LIPUTAN KHUSUS:

Di INC-4, Negara Maju Diminta Hentikan Ekspor Sampah Plastik


Penulis : Gilang Helindro

Manusia dan Planet Bumi sebagai prioritas utama.

Sampah

Senin, 29 April 2024

Editor : Yosep Suprayogi

BETAHITA.ID - Dalam proses negosiasi perjanjian plastik global di Intergovernmental Negotiating Committee (INC) keempat di Ottawa, Kanada, negara-negara maju diminta untuk berhenti mengekspor sampah plastik ke negara berkembang.

Aeshnina Azzahra Aqilani, Koordinator River Warrior Indonesia (Riverin) di pertemuan ini, mengatakan ekspor sampah bagaikan bencana bagi negara di ASEAN. Nina mengungkapkan, cukup sudah kerusakan lingkungan akibat sampah plastik impor di Indonesia. 

“Saya ingin Indonesia bebas dari sampah plastik impor. Di INC-4 Ottawa, Kanada, saya ingin menyampaikan uneg-uneg saya pada delegasi negara-negara maju pengekspor sampah untuk berhenti kirim sampah plastik ke Indonesia,” kata Nina, Minggu 28 April 2024.

Dalam pawai untuk mengakhiri era plastik di Kanada, Nina menggendong tumpukan sampah impor setinggi lima meter. 

Aeshnina, negara maju stop kirim sampah plastik ke Indonesia. Foto: Istimewa/Ecoton

Dalam orasinya, ia menyatakan keresahannya soal keberadaan sampah impor di Indonesia. Nina menyebut sampah yang dibawa ini adalah sampah-sampah plastik impor dari negara maju, yang mereka buang ke desa-desa dekat pabrik kertas daur ulang. 

“Sampah ini menjadi beban lingkungan dan ancaman kesehatan. Saya ingin menunjukkan bahwa pencemaran sampah plastik membebani generasi saat ini,” ungkap Nina.

Nina bersama ratusan aktivis lingkungan dari seluruh dunia yang turut hadir di INC-4 merasakan kegelisahan serupa selama bertahun-tahun, yakni soal polusi plastik. 

Menurut mereka, plastik telah mendatangkan malapetaka pada komunitas dan lingkungan global, yang pemicunya adalah kepentingan perusahaan bahan bakar fosil.

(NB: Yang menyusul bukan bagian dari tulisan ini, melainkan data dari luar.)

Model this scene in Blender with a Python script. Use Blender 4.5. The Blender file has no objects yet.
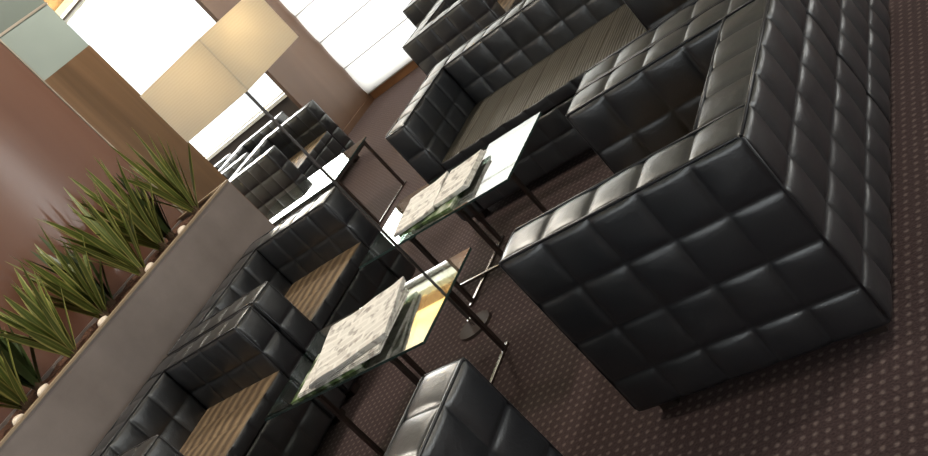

Nina mengatakan ekspor sampah plastik dari negara maju ke negara ASEAN harus berhenti. Sebab, akan menimbulkan kerusakan lingkungan dalam jangka panjang.

“Jika produksi plastik dan ekspor sampah ke negara-negara berkembang terus berlanjut, akan menciptakan bencana jangka panjang bagi lingkungan. Lebih buruk lagi, orang tua saya mengatakan bahwa bahan kimia berbahaya dalam plastik mengancam kesehatan dan hormon saya,” ungkap Nina.

Koalisi organisasi masyarakat sipil juga menyoroti bagaimana ASEAN dapat membuka jalan bagi perjanjian yang efektif.

Salisa Traipipitsiriwat, Senior Campaigner and Southeast Asia Plastic Project Manager of The Environmental Justice Foundation, mengatakan, hal ini dapat dilihat dari banyaknya solusi yang dipimpin oleh masyarakat di Asia Tenggara dan upaya pemerintah di seluruh kawasan, untuk menerapkan kebijakan demi menekan polusi plastik.

“ASEAN sangat penting dalam menerapkan solusi kreatif dan praktis untuk memerangi pencemaran plastik. Namun, sudah terlalu lama kawasan ini mengalami kelebihan pasokan kemasan plastik yang bermasalah, sekali pakai, dan tidak perlu, yang seringkali mengandung bahan kimia beracun yang tidak teregulasi,” kata Salisa. 

Di sisi lain, Salisa menambahkan bahwa perjanjian plastik global mewakili peluang unik bagi para pemimpin ASEAN. Khususnya, untuk menunjukkan kemampuan, komitmen, dan kesiapan mereka dalam mengatasi pencemaran plastik.

“INC-4 dan INC-5 adalah momen penting bagi para pemimpin ASEAN untuk menuntut perjanjian yang kuat dan ambisius yang menempatkan manusia dan planet bumi sebagai prioritas utama,” ungkapnya.